Koigi’s views on Raila out of touch with politics of the day

Former MP Koigi wa Wamwere during an interview at his workplace on June 13, 2020.  PHOTO | FILE | NATION MEDIA GROUP

What you need to know:

  • It is true the dictatorship visited on people like Mr Wamwere during his struggle days can leave indelible reminders of pain and bitterness.

Many Kenyans admire Koigi wa Wamwere, one of the leading lights of Kenya’s second liberation who was detained for fighting for democracy.

He has taken a back seat from active politics but some of his recent comments on events shaping the country appear to be far from reality.

Unlike some of his fellow liberation colleagues, Mr Wamwere no longer enjoys the limelight and influence.

The era of “deep opposition”, whose aim was to always oppose the government on all issues, is diminishing. We are in a new political order. There are several ways and options for offering criticism and finding solutions to many developmental and political problems. One can be in government and propose good alternative ideas and still have them adopted.

PATH TO DICTATORSHIP

It is true the dictatorship visited on people like Mr Wamwere during his struggle days can leave indelible reminders of pain and bitterness.

However, history is replete with many leaders who suffered similar fate but saw the need for change and softening hardline positions to move their countries forward. South Africa’s Nelson Mandela is one such example. He rose to power and appointed those who detained him to government, with Frederik De Klerk becoming his deputy president.

I read with amazement the criticism of former Prime Minister Raila Odinga by Mr Wamwere in the Saturday Nation of June 27 accusing the ODM leader of having abandoned the opposition cause and hobnobbing with President Uhuru Kenyatta supposedly on a path to dictatorship.

Mr Wamwere’s comments poured cold water on Mr Odinga’s political stand of unity.

Surely, Kenya is still one of the most democratic countries in Africa, with unrivalled freedom of expression. Though fraught with challenges like corruption, we still rank way better.

The ‘handshake’ has brought unity across the country, which will enable reforms as we look ahead to an election that will not lead to balkanisation on ethnic lines.


Alpha and Omega

If Mr Odinga has supposedly left a void in the opposition, there are millions of Kenyans who can as well ascend to that position. Mr Odinga cannot be the Alpha and Omega of opposition. We need other voices.

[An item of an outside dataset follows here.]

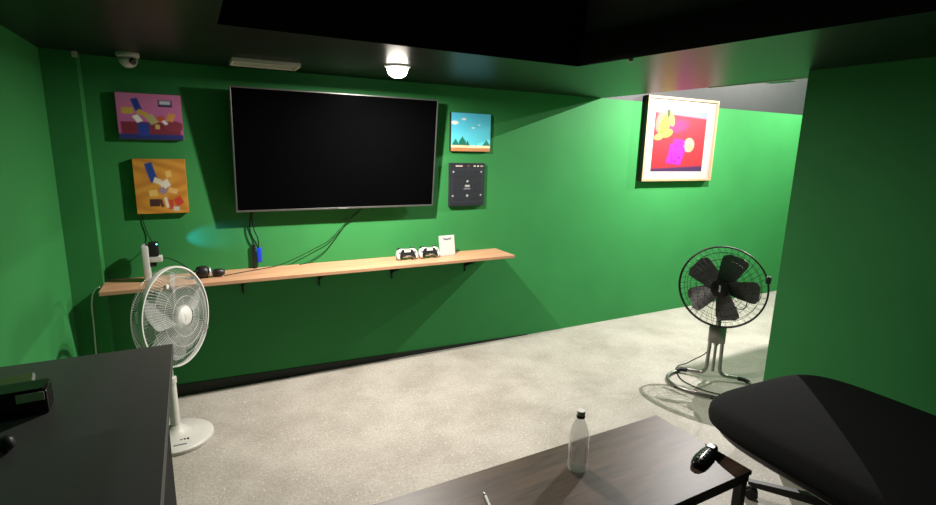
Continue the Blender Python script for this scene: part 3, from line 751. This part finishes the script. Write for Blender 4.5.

Like the presidency changes constitutionally, so should be the opposition in some respects to stop the profiling of some areas as “opposition zones”, denying them development and marginalising them – a fate the Nyanza region has suffered for decades.

There are many leaders available to assume the role if they feel Mr Odinga has failed them by working with President Kenyatta.

Even at the time Mr Wamwere was in the trenches, he was not alone. The “seven bearded sisters”  – the radical MPs in Parliament in the early 1980s – tagged along together and even before that we had the likes of Martin Shikuku, Masinde Muliro JM Kariuki, among others who would steer the Opposition cause. Why would Mr Wamwere imagine that Mr Odinga should be permanently strapped onto the opposition pulpit and remain its eternal high priest?

Mr Wamwere, like some politicians, has made it fashionable to blame Mr Odinga for all manner of challenges befalling Kenya.

The former PM is not a member of Jubilee Party, yet he bears the brunt and false accusations of causing revolt within the party and influencing the defrocking of its House leadership.

Even fringe political parties with barely a handful of MPs now accuse the former PM of ‘sponsoring’ dissent in these outfits. Why do critics want to write for Mr Odinga a political script of make-believe scenes and acts to be followed?

–Omondi Muluan, immediate former Alego Usonga MP.